I have noticed that when learning certain Kanji, in the vocabulary form, it will say
“Since this word is made up of a single kanji, it should use the kun’yomi reading. When learning the kanji, you didn’t learn that reading, so here’s a mnemonic to help you with this word:”
Which is fine by me, I can use that rule and apply it to Kanji, until there is an exception, but it is rarely told whether or not the Kanji that I am learning is an exception, or if it was taught to me using the kun’yomi reading.
For example 市 is written as し in both the Kanji and Vocabulary listings, which is the on’yomi reading, but it doesn’t mention that it is an exception. In the reading explanation, it just says:
“The reading for this word is the same as the one you learned when learning the kanji.”

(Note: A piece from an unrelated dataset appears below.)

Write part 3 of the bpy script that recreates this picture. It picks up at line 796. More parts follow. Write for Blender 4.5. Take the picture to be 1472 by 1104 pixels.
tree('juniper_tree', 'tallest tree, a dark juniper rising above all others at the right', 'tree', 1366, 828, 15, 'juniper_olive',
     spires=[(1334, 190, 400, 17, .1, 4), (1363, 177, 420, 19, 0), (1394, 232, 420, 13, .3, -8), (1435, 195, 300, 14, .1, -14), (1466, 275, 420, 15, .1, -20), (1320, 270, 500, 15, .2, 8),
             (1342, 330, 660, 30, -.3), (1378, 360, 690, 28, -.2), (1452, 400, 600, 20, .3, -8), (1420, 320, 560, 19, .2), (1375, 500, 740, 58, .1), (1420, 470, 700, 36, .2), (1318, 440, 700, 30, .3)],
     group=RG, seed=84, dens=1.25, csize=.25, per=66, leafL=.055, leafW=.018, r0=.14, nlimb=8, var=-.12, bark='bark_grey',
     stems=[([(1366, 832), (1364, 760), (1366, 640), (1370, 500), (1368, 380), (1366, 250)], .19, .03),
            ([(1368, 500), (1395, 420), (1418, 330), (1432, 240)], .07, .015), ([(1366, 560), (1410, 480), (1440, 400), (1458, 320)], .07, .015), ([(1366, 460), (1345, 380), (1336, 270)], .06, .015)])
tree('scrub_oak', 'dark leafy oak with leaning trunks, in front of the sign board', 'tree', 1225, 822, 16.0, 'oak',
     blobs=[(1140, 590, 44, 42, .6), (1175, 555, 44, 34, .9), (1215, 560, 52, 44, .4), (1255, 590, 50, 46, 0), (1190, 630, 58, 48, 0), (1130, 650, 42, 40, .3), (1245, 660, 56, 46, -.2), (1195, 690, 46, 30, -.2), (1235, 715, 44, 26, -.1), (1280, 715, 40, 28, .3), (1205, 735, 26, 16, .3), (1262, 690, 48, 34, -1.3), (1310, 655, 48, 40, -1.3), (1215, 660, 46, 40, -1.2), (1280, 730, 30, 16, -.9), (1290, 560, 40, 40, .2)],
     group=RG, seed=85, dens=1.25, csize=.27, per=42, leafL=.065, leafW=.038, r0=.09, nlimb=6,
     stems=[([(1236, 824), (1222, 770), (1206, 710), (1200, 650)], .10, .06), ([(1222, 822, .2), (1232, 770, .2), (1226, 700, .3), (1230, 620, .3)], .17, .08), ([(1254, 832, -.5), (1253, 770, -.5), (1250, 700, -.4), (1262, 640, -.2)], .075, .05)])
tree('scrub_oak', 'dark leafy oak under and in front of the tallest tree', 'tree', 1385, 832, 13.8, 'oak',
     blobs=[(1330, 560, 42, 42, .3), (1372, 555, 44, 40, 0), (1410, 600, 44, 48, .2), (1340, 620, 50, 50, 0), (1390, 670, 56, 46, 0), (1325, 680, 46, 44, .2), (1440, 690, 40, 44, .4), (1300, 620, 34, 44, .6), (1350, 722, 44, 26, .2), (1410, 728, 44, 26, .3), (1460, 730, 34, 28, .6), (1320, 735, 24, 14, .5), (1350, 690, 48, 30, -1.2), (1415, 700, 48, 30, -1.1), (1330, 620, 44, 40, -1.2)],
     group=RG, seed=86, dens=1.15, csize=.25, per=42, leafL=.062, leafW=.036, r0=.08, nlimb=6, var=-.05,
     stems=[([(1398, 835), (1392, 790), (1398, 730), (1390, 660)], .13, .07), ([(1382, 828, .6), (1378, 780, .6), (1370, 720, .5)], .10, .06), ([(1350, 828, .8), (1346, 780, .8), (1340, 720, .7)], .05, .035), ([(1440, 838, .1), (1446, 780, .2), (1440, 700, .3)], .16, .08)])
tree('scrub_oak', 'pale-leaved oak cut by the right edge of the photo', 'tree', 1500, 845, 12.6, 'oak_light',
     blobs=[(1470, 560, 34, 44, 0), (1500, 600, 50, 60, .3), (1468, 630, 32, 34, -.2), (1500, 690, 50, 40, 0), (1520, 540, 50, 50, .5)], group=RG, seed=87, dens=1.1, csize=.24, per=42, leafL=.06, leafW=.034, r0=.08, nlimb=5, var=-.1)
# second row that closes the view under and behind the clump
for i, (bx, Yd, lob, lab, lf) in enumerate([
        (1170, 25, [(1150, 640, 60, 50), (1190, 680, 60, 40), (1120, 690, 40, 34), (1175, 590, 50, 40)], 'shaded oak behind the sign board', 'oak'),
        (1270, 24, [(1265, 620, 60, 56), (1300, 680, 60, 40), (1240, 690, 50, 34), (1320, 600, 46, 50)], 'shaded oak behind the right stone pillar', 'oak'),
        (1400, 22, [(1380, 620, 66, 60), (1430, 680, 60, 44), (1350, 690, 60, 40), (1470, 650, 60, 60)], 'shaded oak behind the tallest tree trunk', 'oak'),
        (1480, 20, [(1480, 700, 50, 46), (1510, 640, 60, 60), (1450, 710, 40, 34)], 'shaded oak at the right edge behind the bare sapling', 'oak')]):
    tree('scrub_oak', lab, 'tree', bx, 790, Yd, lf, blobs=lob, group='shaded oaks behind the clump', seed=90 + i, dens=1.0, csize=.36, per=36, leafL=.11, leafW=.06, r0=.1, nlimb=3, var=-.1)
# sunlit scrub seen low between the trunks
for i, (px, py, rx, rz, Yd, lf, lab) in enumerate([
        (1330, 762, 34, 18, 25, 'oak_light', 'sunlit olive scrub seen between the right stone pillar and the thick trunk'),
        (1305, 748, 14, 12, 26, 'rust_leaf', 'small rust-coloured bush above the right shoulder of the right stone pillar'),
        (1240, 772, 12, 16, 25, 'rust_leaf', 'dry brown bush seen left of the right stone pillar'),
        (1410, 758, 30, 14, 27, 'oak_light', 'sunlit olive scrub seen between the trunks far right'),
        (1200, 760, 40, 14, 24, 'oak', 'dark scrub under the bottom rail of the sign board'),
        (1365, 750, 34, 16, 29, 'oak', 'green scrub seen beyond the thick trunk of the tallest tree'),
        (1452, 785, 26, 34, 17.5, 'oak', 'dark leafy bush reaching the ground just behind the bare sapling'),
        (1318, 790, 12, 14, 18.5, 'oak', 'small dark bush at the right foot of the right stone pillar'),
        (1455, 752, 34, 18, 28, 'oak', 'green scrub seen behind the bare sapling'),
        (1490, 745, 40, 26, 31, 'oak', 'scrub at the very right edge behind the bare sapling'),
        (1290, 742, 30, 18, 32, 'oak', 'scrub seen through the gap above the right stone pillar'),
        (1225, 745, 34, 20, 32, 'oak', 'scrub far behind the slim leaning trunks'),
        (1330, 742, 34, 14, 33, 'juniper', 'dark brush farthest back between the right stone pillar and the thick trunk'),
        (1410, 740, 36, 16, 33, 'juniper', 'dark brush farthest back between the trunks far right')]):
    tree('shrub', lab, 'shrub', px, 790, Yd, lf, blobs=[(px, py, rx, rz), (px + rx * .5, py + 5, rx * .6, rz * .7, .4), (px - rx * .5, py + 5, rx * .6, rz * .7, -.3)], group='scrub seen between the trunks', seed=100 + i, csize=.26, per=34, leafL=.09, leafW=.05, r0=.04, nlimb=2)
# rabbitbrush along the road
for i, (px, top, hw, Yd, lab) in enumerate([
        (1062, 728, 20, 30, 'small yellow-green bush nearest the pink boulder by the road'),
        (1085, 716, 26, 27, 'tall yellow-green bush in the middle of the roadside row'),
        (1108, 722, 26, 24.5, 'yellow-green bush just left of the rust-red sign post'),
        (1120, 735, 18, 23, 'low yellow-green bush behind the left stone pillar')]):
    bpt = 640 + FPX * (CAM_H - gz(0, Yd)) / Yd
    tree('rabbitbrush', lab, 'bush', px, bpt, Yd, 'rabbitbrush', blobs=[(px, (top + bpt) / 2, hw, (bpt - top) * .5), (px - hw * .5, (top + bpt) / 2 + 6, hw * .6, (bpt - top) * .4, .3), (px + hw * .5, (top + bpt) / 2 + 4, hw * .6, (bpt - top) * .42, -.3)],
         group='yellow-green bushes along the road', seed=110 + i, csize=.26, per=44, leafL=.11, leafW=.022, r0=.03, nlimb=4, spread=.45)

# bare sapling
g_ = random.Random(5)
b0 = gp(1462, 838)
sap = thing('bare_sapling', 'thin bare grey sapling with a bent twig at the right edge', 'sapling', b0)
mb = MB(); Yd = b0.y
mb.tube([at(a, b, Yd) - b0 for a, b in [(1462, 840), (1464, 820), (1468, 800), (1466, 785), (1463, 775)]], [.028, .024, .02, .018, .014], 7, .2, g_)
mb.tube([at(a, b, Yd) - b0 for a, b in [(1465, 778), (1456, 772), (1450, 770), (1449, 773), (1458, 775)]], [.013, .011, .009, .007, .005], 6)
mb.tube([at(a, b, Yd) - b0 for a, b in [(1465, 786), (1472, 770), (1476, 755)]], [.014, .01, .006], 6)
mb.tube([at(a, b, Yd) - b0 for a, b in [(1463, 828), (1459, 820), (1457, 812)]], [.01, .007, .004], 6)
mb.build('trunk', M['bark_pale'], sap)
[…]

The same type of sentence is also written for Kanji that is learned with just the kun’yomi readings. The example I am providing being 戸 written as と in both the Kanji and vocabulary listings, but also isn’t mentioned as being an exception. The reading explanation just reads:
“This has the same reading as the kanji you learned, meaning you know the reading!”
So I suppose, I am really just looking for some clarification on when certain kanji are getting certain readings and why. It just seems confusing the way that it listed. Why even mention that single kanji should be read a certain way without pointing out when other kanji are exceptions? I hope I wrote this in a way that was easy to follow and understand where I am coming from.

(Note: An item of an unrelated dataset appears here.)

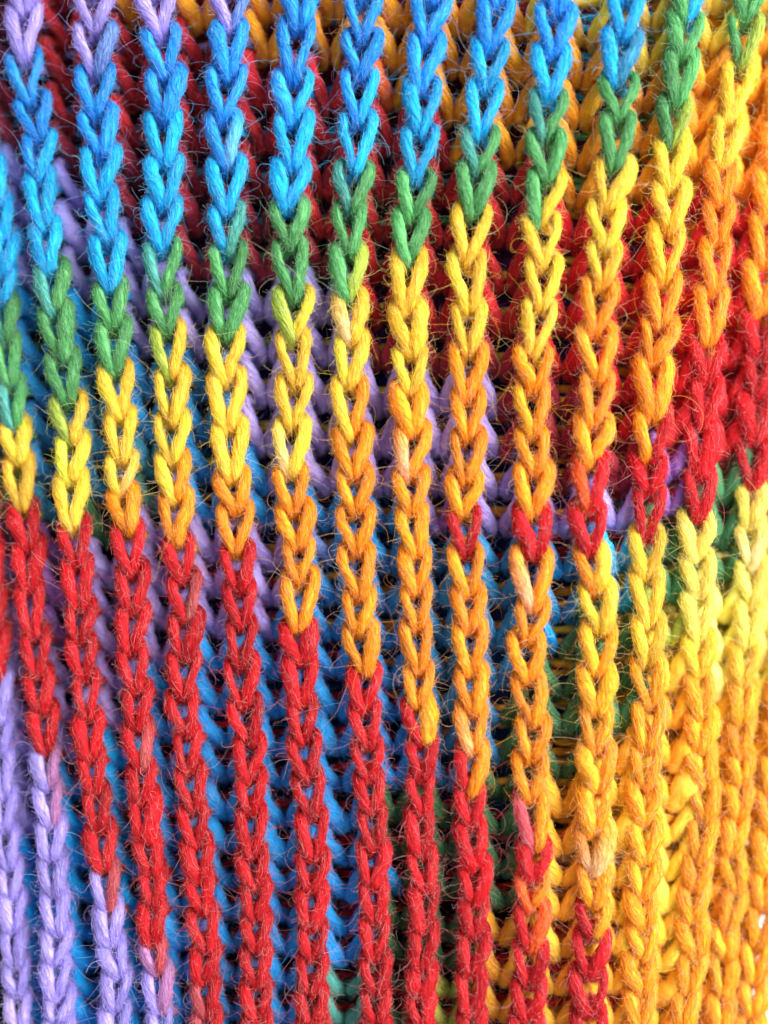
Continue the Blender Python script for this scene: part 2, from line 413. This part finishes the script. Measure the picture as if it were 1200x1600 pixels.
for k, spec in enumerate(FURROWS):
    edge = k in EDGE_FURROWS
    bands = []
    for e in spec.split(';'):
        yy, c = e.split(); l, r = c.split('/') if '/' in c else (c, c)
        bands.append((float(yy), l, r))
    A, B = ribs[k], ribs[k + 1]
    lead = A if len(A) >= len(B) - 1 and A[0][1] <= B[0][1] + 60 else B
    other = B if lead is A else A
    ox = lambda y, q: float(np.interp(y, [p[1] for p in q], [p[0] for p in q]))
    rows = []
    for i in range(len(lead) - 1):
        y = 0.5 * (lead[i][1] + lead[i + 1][1])
        rows.append(y)
    rows.append(rows[-1] + 54)
    cen = []
    for y in rows:
        x = 0.5 * (ox(y, lead) + ox(y, other))
        f = flat(x, y); h = 49 * (1 - f) + 30 * f
        q0 = ground(ox(y, A), y, lie(ox(y, A), y)); q1 = ground(ox(y, B), y, lie(ox(y, B), y))
        cen.append((0.5 * (q0 + q1) + np.array([0, 0, -h]), float(np.clip(np.linalg.norm(q1 - q0), 62, 120)), f, x))
    part = None if edge else empty('furrow', fabric, Vector(cen[len(cen) // 2][0]) * S)
    inv = np.zeros(3) if edge else cen[len(cen) // 2][0]
    fz = []
    for i, y in enumerate(rows):
        b, sp, f, px = cen[i]
        a = cen[i - 1][0] if i else b + np.array([0, 62.0, 0])
        ey = a - b; P = float(np.linalg.norm(ey)); ey /= P
        ex = np.cross(ey, [0, 0, 1.0]); ex /= np.linalg.norm(ex); P = min(P, 84)
        at = local(b, ex, ey)
        yc = y - 28
        band = [q for q in bands if q[0] <= yc] or bands[:1]
        jx, jy = rng.normal(0, 2), rng.normal(0, 2.5)
        W = sp * (0.325 + 0.025 * f) * rng.uniform(0.93, 1.07)
        ctrl = []
        for s, code in ((-1, band[-1][1]), (1, band[-1][2])):
            up_c, lo_c = dye_of(code)
            R = 11.8 * rng.lognormal(0, 0.17) * (1 + 0.15 * f)
            dy = rng.normal(0, 3)
            g = (0.28 * W) * (1 - 0.3 * f)
            side = [
                (*at(s * sp * 0.5, 2, -34), 6.0, lo_c),
                (*at(s * g * 1.9, -2 + dy, -32), 6.5, lo_c),
                (*at(s * g + jx, 4 - 8 * f + dy, -18), 0.75 * R, lo_c),
                (*at(s * (g + 1) + jx, (0.24 - 0.2 * f) * P + dy, -5), 0.92 * R, lo_c),
                (*at(s * (g * 0.5 + W * 0.42) + jx, (0.48 - 0.08 * f) * P + dy, 10 - 3 * f), R, lo_c),
                (*at(s * W * 0.86, 0.76 * P + dy, 15 - 7 * f), R, up_c),
                (*at(s * W * 1.03, 0.97 * P + 2 + 3 * f, 7 - 3 * f), 0.92 * R, up_c),
                (*at(s * W * 0.95, 1.0 * P + 9, -9), 0.75 * R, up_c),
                (*at(s * W * 0.5, 1.0 * P + 10, -22), 0.6 * R, up_c),
            ]
            ctrl.append(side)
        mid = (*at(0, P + 10, -26), 6.0, 0.5 * (ctrl[0][-1][4] + ctrl[1][-1][4]))
        yn = Yarn(ctrl[0] + [mid] + ctrl[1][::-1], 4)
        yn.c -= inv
        sh = yn.shell()
        fz.append(yn.lying(280, 0.16, 0.84, 2.3, 0.3))
        fz.append(yn.stray(220, 0.14, 0.86, 9))
        fz.append(yn.stray(34, 0.14, 0.86, 32))
        if edge: edge_low.append(sh)
        else:
            mesh_object('recessed_stitch', [sh], WOOL, part); count['furrow'] += 1
    if edge: edge_fuzz += fz
    else: fuzz_object('fuzz', fz, part)

o = mesh_object('edge_stitches', edge_parts, WOOL, fabric); o['kind'] = 'stuff'
o = mesh_object('recessed_edge_stitches', edge_low, WOOL, fabric); o['kind'] = 'stuff'
fuzz_object('edge_fuzz', edge_fuzz, fabric)

# ------------------------------------------------------------------ the layer of the knit that lies underneath
def under_layer():
    m, nt, N = material('under_layer_shaded_wool'); L = nt.links.new
    out = N('ShaderNodeOutputMaterial'); p = N('ShaderNodeBsdfPrincipled'); p.inputs['Roughness'].default_value = 0.95
    p.inputs['Specular IOR Level'].default_value = 0.05
    at = N('ShaderNodeAttribute'); at.attribute_name = 'dye'
    L(at.outputs['Color'], p.inputs['Base Color']); L(p.outputs['BSDF'], out.inputs['Surface'])
    xs = np.arange(-160, 1300, 6.0); ys = np.arange(-90, 1700, 6.0)
    X, Y = np.meshgrid(xs, ys)
    rim = 1222 - 0.09 * np.maximum(Y - 1000, 0) + 5 * np.sin(Y * 0.11)
    X = np.minimum(X, rim)
    fall = -115 * np.vectorize(sstep)(880.0, 1260.0, X + 0.08 * (Y - 800))
    Z = np.minimum(-110.0, fall - 66) + 7 * np.abs(np.sin(Y * np.pi / 31 + 0.8 * np.sin(X * 0.05))) * (0.6 + 0.4 * np.sin(X * 2 * np.pi / 23 + np.sin(Y * 0.03)))
    base = np.stack([X - 600, 800 - Y, Z], -1)
    def blend(stops, t):
        t = np.clip(t * (len(stops) - 1), 0, len(stops) - 1.001); i = t.astype(int); q = (t - i)[..., None]
        q = q * q * (3 - 2 * q); stops = np.array(stops)
        return stops[i] * (1 - q) + stops[i + 1] * q
    t = (Y + 0.12 * X) / 1800
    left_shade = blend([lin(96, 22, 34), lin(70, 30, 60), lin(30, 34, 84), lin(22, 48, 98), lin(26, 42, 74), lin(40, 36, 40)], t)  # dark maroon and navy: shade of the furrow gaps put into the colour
    O, R, G, Q = DYE['O'], DYE['R'], DYE['D'], DYE['YO']
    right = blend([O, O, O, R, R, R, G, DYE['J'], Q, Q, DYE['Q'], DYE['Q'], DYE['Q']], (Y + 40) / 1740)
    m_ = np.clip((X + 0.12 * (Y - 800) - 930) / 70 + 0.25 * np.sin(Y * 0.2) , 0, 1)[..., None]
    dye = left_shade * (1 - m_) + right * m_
    V = base.reshape(-1, 3); ny, nx = X.shape
    a = (np.arange(ny - 1)[:, None] * nx + np.arange(nx - 1)[None, :])
    # little gaps where the open knit at the side shows the table
    gap = (np.sin(X * 0.21 + 2 * np.sin(Y * 0.023)) * np.sin(Y * 0.098 + 1.5 * np.sin(X * 0.017)) > 0.80) & (X > 1020)
    keep = ~gap[:-1, :-1] & (np.diff(X, axis=1)[:-1] > 0.5)
    F = np.stack([a, a + nx, a + nx + 1, a + 1], -1)[keep].reshape(-1, 4)
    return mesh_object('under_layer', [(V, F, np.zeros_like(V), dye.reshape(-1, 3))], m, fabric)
under_layer()

# ------------------------------------------------------------------ white tabletop
def table():
    m, nt, N = material('white_tabletop'); L = nt.links.new
    out = N('ShaderNodeOutputMaterial'); p = N('ShaderNodeBsdfPrincipled'); p.inputs['Roughness'].default_value = 0.55
    tc = N('ShaderNodeTexCoord'); n = N('ShaderNodeTexNoise'); n.inputs['Scale'].default_value = 60; n.inputs['Detail'].default_value = 4
    cr = N('ShaderNodeValToRGB'); cr.color_ramp.elements[0].color = (0.80, 0.81, 0.83, 1); cr.color_ramp.elements[1].color = (0.86, 0.86, 0.88, 1)
    L(tc.outputs['Object'], n.inputs['Vector']); L(n.outputs['Fac'], cr.inputs['Fac']); L(cr.outputs['Color'], p.inputs['Base Color'])
    L(p.outputs['BSDF'], out.inputs['Surface'])
    me = bpy.data.meshes.new('tabletop'); z0, z1, e = -186 * S, -186 * S - 0.02, 0.35
    v = [(x, y, z) for z in (z0, z1) for x, y in ((-e, -e), (e, -e), (e, e), (-e, e))]
    me.from_pydata(v, [], [(0, 1, 2, 3), (7, 6, 5, 4), (0, 4, 5, 1), (1, 5, 6, 2), (2, 6, 7, 3), (3, 7, 4, 0)])
    me.materials.append(m)
    o = bpy.data.objects.new('tabletop', me); COL.objects.link(o); o['kind'] = 'structure'
    o['label'] = 'plain white tabletop under the fabric'
table()
print('stitches', count)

と is the kunyomi for 戸, so… not an exception to the rule of thumb mentioned.
市 is technically possible as a lone kanji, but it’s rarely seen in that form, so I wouldn’t worry about it much. Usually it’s a suffix, in other words, the end of a compound that contains the rest of the city name (e.g. 神戸市 Kobe City). When you just want to talk about a generic word for city, 都市 is more common.
Anyway… there’s lots of exceptions in Japanese. I don’t really like it when people try to explain rules with lots of exceptions to beginners, but that’s just how it is, I can’t stop it at this point.
Just check the kunyomi and onyomi for yourself when in doubt.
I know that it is the kun’yomi reading, I mentioned that in my original post. It’s just that the exception is that usually on’yomi readings are the ones given with the kanji, but this is an exception to that.
It’s interesting that you give that example because I think it illustrates the OP’s point pretty well. I think it would be helpful to mention that the on’yomi reading is being reused or that a kanji doesn’t have (or commonly use) a kun’yomi reading.
The poison kanji (毒; どく on’yomi) is often used in poison-related compound words (e.g., food poisoning, addiction, etc.). However, as a solo kanji vocab word, 毒 is still read as どく. WaniKani doesn’t explicitly tell you that the on’yomi is still used despite the word being on its own.
The most common reading is the one given when learning the Kanji. It’s that simple. 戸籍 is probably the only common word I can think of that uses the Onyomi reading of 戸.